Collaboration is a recursive process where two or more people or organizations work together in an intersection of common goals — for example, an intellectual endeavor that is creative in nature—by sharing knowledge, learning and building consensus.

Labour Market Flexibility used as a method to enable workers to ‘adjust working life and working hours to their own preferences and to other activities. As companies adapt to business cycles and facilitate their needs through the use of labour market flexibility strategies, workers adapt to their life cycles and their needs through it.

Job Sharing is an employment arrangement where typically two people are retained on a part-time or reduced-time basis to perform a job normally fulfilled by one person working full-time.

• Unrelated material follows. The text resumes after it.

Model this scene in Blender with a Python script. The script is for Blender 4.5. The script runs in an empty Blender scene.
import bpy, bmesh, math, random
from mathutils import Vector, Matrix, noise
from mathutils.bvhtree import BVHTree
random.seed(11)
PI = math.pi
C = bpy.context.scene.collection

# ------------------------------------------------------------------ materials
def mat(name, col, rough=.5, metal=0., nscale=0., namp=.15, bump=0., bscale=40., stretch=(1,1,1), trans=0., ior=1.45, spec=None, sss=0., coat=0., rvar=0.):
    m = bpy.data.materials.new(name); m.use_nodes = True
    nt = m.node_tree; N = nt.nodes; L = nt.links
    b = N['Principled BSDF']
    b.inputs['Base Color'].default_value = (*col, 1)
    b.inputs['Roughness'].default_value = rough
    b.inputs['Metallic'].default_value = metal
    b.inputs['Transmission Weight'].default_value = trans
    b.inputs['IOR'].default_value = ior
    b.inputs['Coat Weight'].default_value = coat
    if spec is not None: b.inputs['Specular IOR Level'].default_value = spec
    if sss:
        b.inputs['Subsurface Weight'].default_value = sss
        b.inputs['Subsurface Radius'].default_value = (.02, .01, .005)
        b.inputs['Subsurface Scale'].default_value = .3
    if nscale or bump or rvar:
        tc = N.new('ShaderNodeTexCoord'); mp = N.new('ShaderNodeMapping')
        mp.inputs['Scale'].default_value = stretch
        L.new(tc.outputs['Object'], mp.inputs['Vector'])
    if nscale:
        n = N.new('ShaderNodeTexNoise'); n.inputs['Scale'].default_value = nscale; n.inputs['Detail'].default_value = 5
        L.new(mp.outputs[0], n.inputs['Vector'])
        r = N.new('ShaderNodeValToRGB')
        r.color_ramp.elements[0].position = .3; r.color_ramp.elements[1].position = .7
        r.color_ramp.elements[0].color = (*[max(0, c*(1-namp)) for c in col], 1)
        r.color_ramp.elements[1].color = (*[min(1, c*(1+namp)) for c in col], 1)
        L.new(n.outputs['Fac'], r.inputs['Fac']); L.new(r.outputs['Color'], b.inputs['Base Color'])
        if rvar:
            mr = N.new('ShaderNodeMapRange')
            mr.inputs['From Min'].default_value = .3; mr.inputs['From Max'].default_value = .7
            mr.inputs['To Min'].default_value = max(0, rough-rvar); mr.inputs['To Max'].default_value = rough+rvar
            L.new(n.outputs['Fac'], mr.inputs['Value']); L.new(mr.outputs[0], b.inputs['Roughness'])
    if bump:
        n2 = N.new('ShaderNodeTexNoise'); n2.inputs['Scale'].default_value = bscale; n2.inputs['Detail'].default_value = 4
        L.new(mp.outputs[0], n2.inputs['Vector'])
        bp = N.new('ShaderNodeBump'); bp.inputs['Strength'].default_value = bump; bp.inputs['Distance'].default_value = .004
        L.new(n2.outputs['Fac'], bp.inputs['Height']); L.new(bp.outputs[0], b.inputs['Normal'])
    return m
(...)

Telecommuting, e-commuting, e-work, telework, working from home (WFH), or working at home (WAH) is a work arrangement in which employees enjoy flexibility in working location and hours. In other words, the daily commute to a central place of work is replaced by telecommunication links. Many work from home, while others, occasionally also referred to as nomad workers or web commuters utilize mobile telecommunications technology to work from coffee shops or myriad other locations.

Telework is a broader term, referring to substituting telecommunications for any form of work-related travel, thereby eliminating the distance restrictions of telecommuting. All telecommuters are teleworkers but not all teleworkers are telecommuters. A frequently repeated motto is that “work is something you do, not something you travel to”.[2] A successful telecommuting program requires a management style which is based on results and not on close scrutiny of individual employees.

I know this will not be attractive to all potential employees, but I feel this will be a key difference between POIM and the majority of companies that choose the traditional 9 to 5 work environment.